--- Available data ---
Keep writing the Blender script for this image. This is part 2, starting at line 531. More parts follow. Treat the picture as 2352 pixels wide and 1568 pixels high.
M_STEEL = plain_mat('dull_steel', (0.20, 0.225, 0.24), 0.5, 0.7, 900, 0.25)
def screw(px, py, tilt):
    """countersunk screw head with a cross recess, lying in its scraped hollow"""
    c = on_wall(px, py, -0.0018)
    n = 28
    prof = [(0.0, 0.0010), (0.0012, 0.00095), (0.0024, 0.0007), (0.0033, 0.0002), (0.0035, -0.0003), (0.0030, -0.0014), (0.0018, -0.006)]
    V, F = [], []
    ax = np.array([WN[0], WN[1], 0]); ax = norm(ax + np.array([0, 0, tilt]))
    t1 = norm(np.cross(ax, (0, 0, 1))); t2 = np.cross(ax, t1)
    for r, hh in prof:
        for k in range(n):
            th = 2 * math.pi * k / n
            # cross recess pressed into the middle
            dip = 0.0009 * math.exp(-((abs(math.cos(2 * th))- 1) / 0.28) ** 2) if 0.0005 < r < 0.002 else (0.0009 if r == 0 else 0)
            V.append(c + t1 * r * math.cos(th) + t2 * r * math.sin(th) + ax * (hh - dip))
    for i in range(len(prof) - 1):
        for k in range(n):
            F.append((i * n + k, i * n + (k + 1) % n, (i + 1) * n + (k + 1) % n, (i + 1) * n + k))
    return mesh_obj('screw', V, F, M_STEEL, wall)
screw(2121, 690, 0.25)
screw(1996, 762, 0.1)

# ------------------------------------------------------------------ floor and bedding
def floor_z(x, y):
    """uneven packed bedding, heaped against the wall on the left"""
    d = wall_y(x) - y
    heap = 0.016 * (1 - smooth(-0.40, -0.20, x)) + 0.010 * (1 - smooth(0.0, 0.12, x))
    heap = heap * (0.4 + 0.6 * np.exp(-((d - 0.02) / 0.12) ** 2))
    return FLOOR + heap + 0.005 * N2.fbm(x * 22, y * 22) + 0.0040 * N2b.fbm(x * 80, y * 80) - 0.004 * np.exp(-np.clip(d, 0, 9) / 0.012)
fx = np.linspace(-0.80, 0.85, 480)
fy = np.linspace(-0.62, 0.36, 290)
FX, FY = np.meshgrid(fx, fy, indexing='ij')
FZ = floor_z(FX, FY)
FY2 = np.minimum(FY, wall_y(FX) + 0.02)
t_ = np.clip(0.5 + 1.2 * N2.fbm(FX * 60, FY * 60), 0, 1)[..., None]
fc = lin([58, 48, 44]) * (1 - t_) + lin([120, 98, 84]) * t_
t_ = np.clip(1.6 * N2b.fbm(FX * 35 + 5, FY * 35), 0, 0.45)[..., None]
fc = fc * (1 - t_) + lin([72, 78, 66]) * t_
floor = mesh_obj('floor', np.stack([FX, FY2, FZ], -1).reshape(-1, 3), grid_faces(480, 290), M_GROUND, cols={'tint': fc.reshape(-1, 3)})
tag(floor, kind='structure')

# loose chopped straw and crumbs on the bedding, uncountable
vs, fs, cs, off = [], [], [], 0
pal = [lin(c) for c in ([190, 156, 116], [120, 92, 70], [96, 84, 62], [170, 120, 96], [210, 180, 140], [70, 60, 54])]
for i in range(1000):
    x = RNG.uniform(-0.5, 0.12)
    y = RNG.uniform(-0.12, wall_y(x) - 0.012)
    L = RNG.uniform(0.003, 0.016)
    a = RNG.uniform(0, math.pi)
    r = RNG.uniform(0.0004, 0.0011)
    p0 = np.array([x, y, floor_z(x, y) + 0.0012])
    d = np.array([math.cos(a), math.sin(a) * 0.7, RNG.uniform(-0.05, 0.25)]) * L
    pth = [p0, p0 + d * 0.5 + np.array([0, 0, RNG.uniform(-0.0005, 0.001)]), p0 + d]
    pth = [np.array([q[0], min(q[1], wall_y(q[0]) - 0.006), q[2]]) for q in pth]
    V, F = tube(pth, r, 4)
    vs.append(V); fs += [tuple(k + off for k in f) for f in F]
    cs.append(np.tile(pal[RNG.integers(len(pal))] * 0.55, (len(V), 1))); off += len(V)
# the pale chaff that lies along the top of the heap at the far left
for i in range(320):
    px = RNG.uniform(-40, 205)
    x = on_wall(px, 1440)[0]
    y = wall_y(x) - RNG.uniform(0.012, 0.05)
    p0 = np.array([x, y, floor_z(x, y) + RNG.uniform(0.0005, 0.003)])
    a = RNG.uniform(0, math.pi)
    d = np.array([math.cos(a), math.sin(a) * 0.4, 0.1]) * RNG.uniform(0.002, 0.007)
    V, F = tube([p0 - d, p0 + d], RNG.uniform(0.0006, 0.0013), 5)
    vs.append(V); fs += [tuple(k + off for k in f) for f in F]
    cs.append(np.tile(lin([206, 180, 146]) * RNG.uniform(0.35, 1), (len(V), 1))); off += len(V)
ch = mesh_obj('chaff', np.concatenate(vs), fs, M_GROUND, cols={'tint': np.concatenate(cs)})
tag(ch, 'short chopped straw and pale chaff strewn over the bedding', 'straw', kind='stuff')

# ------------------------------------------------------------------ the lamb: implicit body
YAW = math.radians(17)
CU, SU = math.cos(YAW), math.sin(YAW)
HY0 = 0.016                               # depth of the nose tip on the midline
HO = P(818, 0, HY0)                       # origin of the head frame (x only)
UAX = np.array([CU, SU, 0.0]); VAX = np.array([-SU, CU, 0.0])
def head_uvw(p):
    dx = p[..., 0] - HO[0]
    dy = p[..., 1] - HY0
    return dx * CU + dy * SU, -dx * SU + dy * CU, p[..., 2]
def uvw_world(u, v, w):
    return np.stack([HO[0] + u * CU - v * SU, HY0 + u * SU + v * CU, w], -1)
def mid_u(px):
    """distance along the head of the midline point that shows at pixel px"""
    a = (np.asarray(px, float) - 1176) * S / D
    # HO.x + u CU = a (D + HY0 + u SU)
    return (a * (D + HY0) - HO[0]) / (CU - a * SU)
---
▶ _Do this_
Beginning at the top of the data, extract each line through the line containing "screw(1996, 762, 0.1)" and return those lines exactly, with nothing added.

▶ _Answer to the task_
Keep writing the Blender script for this image. This is part 2, starting at line 531. More parts follow. Treat the picture as 2352 pixels wide and 1568 pixels high.
M_STEEL = plain_mat('dull_steel', (0.20, 0.225, 0.24), 0.5, 0.7, 900, 0.25)
def screw(px, py, tilt):
    """countersunk screw head with a cross recess, lying in its scraped hollow"""
    c = on_wall(px, py, -0.0018)
    n = 28
    prof = [(0.0, 0.0010), (0.0012, 0.00095), (0.0024, 0.0007), (0.0033, 0.0002), (0.0035, -0.0003), (0.0030, -0.0014), (0.0018, -0.006)]
    V, F = [], []
    ax = np.array([WN[0], WN[1], 0]); ax = norm(ax + np.array([0, 0, tilt]))
    t1 = norm(np.cross(ax, (0, 0, 1))); t2 = np.cross(ax, t1)
    for r, hh in prof:
        for k in range(n):
            th = 2 * math.pi * k / n
            # cross recess pressed into the middle
            dip = 0.0009 * math.exp(-((abs(math.cos(2 * th))- 1) / 0.28) ** 2) if 0.0005 < r < 0.002 else (0.0009 if r == 0 else 0)
            V.append(c + t1 * r * math.cos(th) + t2 * r * math.sin(th) + ax * (hh - dip))
    for i in range(len(prof) - 1):
        for k in range(n):
            F.append((i * n + k, i * n + (k + 1) % n, (i + 1) * n + (k + 1) % n, (i + 1) * n + k))
    return mesh_obj('screw', V, F, M_STEEL, wall)
screw(2121, 690, 0.25)
screw(1996, 762, 0.1)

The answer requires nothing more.